─── COLLECTED MATERIAL

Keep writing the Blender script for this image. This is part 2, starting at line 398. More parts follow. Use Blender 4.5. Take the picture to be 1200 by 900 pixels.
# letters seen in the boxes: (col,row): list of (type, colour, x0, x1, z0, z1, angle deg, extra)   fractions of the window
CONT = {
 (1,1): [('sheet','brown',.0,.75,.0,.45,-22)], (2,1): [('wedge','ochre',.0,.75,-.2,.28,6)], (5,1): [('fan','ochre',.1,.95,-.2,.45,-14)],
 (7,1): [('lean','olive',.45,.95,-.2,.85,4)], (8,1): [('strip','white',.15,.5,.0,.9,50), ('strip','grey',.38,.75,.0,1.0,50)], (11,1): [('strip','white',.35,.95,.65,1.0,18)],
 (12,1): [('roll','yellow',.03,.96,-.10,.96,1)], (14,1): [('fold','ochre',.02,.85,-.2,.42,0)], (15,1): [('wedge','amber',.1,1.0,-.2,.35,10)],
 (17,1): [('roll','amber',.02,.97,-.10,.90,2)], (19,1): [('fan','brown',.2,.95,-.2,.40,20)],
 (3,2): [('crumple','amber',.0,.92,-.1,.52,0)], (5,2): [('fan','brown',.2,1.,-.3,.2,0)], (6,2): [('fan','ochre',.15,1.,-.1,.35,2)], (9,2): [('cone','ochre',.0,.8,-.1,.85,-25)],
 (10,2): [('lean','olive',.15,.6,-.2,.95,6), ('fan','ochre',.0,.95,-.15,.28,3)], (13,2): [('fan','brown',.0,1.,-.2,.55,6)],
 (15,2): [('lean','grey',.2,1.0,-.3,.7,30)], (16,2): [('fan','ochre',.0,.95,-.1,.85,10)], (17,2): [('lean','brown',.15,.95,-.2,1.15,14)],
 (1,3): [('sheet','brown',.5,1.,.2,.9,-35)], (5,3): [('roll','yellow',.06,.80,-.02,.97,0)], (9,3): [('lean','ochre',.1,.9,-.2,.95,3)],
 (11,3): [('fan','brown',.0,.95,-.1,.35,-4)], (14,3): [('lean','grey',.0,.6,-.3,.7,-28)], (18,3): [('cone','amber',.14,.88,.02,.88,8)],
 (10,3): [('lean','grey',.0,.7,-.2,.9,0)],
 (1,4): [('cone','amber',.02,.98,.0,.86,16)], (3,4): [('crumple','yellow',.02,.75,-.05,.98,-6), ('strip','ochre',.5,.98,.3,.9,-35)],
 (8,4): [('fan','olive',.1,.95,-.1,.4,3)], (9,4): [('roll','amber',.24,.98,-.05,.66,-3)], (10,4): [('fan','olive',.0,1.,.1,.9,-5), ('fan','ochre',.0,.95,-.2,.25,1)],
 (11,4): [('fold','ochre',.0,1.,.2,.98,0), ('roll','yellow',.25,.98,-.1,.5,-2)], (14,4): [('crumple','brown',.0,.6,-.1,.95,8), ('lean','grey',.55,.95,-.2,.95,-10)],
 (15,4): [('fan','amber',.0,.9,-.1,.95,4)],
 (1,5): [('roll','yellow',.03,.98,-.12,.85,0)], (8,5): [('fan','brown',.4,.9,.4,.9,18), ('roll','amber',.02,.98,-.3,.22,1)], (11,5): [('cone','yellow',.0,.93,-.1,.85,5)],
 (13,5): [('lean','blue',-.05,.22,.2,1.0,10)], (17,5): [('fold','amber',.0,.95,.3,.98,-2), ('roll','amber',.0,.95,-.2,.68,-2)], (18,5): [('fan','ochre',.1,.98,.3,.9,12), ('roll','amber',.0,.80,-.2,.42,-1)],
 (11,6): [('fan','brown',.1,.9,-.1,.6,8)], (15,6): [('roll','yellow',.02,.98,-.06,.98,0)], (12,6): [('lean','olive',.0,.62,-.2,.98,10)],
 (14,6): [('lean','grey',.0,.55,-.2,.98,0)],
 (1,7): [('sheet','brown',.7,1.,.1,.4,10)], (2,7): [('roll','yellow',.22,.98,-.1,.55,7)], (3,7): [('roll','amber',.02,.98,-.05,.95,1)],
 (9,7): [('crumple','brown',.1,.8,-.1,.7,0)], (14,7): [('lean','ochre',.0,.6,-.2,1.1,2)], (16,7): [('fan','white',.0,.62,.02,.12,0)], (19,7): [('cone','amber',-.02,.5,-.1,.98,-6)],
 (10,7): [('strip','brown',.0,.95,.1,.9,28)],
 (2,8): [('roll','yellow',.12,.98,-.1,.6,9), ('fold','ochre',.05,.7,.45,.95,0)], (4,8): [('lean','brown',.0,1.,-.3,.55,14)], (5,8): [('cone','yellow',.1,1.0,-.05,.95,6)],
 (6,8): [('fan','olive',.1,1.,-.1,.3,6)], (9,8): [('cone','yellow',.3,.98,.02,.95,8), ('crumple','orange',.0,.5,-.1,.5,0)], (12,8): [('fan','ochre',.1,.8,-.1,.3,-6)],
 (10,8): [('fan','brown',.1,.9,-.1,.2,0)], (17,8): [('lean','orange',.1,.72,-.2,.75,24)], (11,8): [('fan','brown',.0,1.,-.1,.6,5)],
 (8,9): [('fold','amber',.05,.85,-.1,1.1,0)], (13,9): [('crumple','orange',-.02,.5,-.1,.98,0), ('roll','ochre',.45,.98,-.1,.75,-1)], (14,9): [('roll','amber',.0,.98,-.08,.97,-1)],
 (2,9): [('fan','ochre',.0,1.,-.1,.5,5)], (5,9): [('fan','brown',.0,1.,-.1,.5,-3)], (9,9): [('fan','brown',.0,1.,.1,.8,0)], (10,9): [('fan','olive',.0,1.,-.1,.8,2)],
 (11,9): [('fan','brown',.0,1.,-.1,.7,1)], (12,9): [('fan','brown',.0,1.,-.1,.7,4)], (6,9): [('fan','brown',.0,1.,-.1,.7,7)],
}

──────

[SET PROBLEM]
Transcribe the data above in full, exactly.

[ANSWER TO THIS PROBLEM]
Keep writing the Blender script for this image. This is part 2, starting at line 398. More parts follow. Use Blender 4.5. Take the picture to be 1200 by 900 pixels.
# letters seen in the boxes: (col,row): list of (type, colour, x0, x1, z0, z1, angle deg, extra)   fractions of the window
CONT = {
 (1,1): [('sheet','brown',.0,.75,.0,.45,-22)], (2,1): [('wedge','ochre',.0,.75,-.2,.28,6)], (5,1): [('fan','ochre',.1,.95,-.2,.45,-14)],
 (7,1): [('lean','olive',.45,.95,-.2,.85,4)], (8,1): [('strip','white',.15,.5,.0,.9,50), ('strip','grey',.38,.75,.0,1.0,50)], (11,1): [('strip','white',.35,.95,.65,1.0,18)],
 (12,1): [('roll','yellow',.03,.96,-.10,.96,1)], (14,1): [('fold','ochre',.02,.85,-.2,.42,0)], (15,1): [('wedge','amber',.1,1.0,-.2,.35,10)],
 (17,1): [('roll','amber',.02,.97,-.10,.90,2)], (19,1): [('fan','brown',.2,.95,-.2,.40,20)],
 (3,2): [('crumple','amber',.0,.92,-.1,.52,0)], (5,2): [('fan','brown',.2,1.,-.3,.2,0)], (6,2): [('fan','ochre',.15,1.,-.1,.35,2)], (9,2): [('cone','ochre',.0,.8,-.1,.85,-25)],
 (10,2): [('lean','olive',.15,.6,-.2,.95,6), ('fan','ochre',.0,.95,-.15,.28,3)], (13,2): [('fan','brown',.0,1.,-.2,.55,6)],
 (15,2): [('lean','grey',.2,1.0,-.3,.7,30)], (16,2): [('fan','ochre',.0,.95,-.1,.85,10)], (17,2): [('lean','brown',.15,.95,-.2,1.15,14)],
 (1,3): [('sheet','brown',.5,1.,.2,.9,-35)], (5,3): [('roll','yellow',.06,.80,-.02,.97,0)], (9,3): [('lean','ochre',.1,.9,-.2,.95,3)],
 (11,3): [('fan','brown',.0,.95,-.1,.35,-4)], (14,3): [('lean','grey',.0,.6,-.3,.7,-28)], (18,3): [('cone','amber',.14,.88,.02,.88,8)],
 (10,3): [('lean','grey',.0,.7,-.2,.9,0)],
 (1,4): [('cone','amber',.02,.98,.0,.86,16)], (3,4): [('crumple','yellow',.02,.75,-.05,.98,-6), ('strip','ochre',.5,.98,.3,.9,-35)],
 (8,4): [('fan','olive',.1,.95,-.1,.4,3)], (9,4): [('roll','amber',.24,.98,-.05,.66,-3)], (10,4): [('fan','olive',.0,1.,.1,.9,-5), ('fan','ochre',.0,.95,-.2,.25,1)],
 (11,4): [('fold','ochre',.0,1.,.2,.98,0), ('roll','yellow',.25,.98,-.1,.5,-2)], (14,4): [('crumple','brown',.0,.6,-.1,.95,8), ('lean','grey',.55,.95,-.2,.95,-10)],
 (15,4): [('fan','amber',.0,.9,-.1,.95,4)],
 (1,5): [('roll','yellow',.03,.98,-.12,.85,0)], (8,5): [('fan','brown',.4,.9,.4,.9,18), ('roll','amber',.02,.98,-.3,.22,1)], (11,5): [('cone','yellow',.0,.93,-.1,.85,5)],
 (13,5): [('lean','blue',-.05,.22,.2,1.0,10)], (17,5): [('fold','amber',.0,.95,.3,.98,-2), ('roll','amber',.0,.95,-.2,.68,-2)], (18,5): [('fan','ochre',.1,.98,.3,.9,12), ('roll','amber',.0,.80,-.2,.42,-1)],
 (11,6): [('fan','brown',.1,.9,-.1,.6,8)], (15,6): [('roll','yellow',.02,.98,-.06,.98,0)], (12,6): [('lean','olive',.0,.62,-.2,.98,10)],
 (14,6): [('lean','grey',.0,.55,-.2,.98,0)],
 (1,7): [('sheet','brown',.7,1.,.1,.4,10)], (2,7): [('roll','yellow',.22,.98,-.1,.55,7)], (3,7): [('roll','amber',.02,.98,-.05,.95,1)],
 (9,7): [('crumple','brown',.1,.8,-.1,.7,0)], (14,7): [('lean','ochre',.0,.6,-.2,1.1,2)], (16,7): [('fan','white',.0,.62,.02,.12,0)], (19,7): [('cone','amber',-.02,.5,-.1,.98,-6)],
 (10,7): [('strip','brown',.0,.95,.1,.9,28)],
 (2,8): [('roll','yellow',.12,.98,-.1,.6,9), ('fold','ochre',.05,.7,.45,.95,0)], (4,8): [('lean','brown',.0,1.,-.3,.55,14)], (5,8): [('cone','yellow',.1,1.0,-.05,.95,6)],
 (6,8): [('fan','olive',.1,1.,-.1,.3,6)], (9,8): [('cone','yellow',.3,.98,.02,.95,8), ('crumple','orange',.0,.5,-.1,.5,0)], (12,8): [('fan','ochre',.1,.8,-.1,.3,-6)],
 (10,8): [('fan','brown',.1,.9,-.1,.2,0)], (17,8): [('lean','orange',.1,.72,-.2,.75,24)], (11,8): [('fan','brown',.0,1.,-.1,.6,5)],
 (8,9): [('fold','amber',.05,.85,-.1,1.1,0)], (13,9): [('crumple','orange',-.02,.5,-.1,.98,0), ('roll','ochre',.45,.98,-.1,.75,-1)], (14,9): [('roll','amber',.0,.98,-.08,.97,-1)],
 (2,9): [('fan','ochre',.0,1.,-.1,.5,5)], (5,9): [('fan','brown',.0,1.,-.1,.5,-3)], (9,9): [('fan','brown',.0,1.,.1,.8,0)], (10,9): [('fan','olive',.0,1.,-.1,.8,2)],
 (11,9): [('fan','brown',.0,1.,-.1,.7,1)], (12,9): [('fan','brown',.0,1.,-.1,.7,4)], (6,9): [('fan','brown',.0,1.,-.1,.7,7)],
}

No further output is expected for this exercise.